### Work instructions
Output every record below exactly as it appears.

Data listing
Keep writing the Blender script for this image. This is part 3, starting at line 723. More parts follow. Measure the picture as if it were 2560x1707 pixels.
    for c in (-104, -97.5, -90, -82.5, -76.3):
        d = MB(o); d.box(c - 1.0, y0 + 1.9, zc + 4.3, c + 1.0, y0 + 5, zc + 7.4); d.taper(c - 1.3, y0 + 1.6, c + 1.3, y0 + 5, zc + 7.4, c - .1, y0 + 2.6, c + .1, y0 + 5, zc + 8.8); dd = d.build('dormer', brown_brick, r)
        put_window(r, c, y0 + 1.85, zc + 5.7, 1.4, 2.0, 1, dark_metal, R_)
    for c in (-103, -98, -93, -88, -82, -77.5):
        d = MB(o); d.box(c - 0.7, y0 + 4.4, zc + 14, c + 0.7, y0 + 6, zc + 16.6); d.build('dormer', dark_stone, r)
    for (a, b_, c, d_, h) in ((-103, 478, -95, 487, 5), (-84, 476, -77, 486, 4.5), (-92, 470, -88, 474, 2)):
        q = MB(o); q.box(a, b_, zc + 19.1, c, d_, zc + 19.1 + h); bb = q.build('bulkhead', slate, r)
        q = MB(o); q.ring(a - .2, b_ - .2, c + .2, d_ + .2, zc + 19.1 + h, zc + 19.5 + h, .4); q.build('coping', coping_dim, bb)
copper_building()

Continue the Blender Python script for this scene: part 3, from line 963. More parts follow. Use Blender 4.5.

### Reply
Keep writing the Blender script for this image. This is part 3, starting at line 723. More parts follow. Measure the picture as if it were 2560x1707 pixels.
    for c in (-104, -97.5, -90, -82.5, -76.3):
        d = MB(o); d.box(c - 1.0, y0 + 1.9, zc + 4.3, c + 1.0, y0 + 5, zc + 7.4); d.taper(c - 1.3, y0 + 1.6, c + 1.3, y0 + 5, zc + 7.4, c - .1, y0 + 2.6, c + .1, y0 + 5, zc + 8.8); dd = d.build('dormer', brown_brick, r)
        put_window(r, c, y0 + 1.85, zc + 5.7, 1.4, 2.0, 1, dark_metal, R_)
    for c in (-103, -98, -93, -88, -82, -77.5):
        d = MB(o); d.box(c - 0.7, y0 + 4.4, zc + 14, c + 0.7, y0 + 6, zc + 16.6); d.build('dormer', dark_stone, r)
    for (a, b_, c, d_, h) in ((-103, 478, -95, 487, 5), (-84, 476, -77, 486, 4.5), (-92, 470, -88, 474, 2)):
        q = MB(o); q.box(a, b_, zc + 19.1, c, d_, zc + 19.1 + h); bb = q.build('bulkhead', slate, r)
        q = MB(o); q.ring(a - .2, b_ - .2, c + .2, d_ + .2, zc + 19.1 + h, zc + 19.5 + h, .4); q.build('coping', coping_dim, bb)
copper_building()

Continue the Blender Python script for this scene: part 3, from line 963. More parts follow. Use Blender 4.5.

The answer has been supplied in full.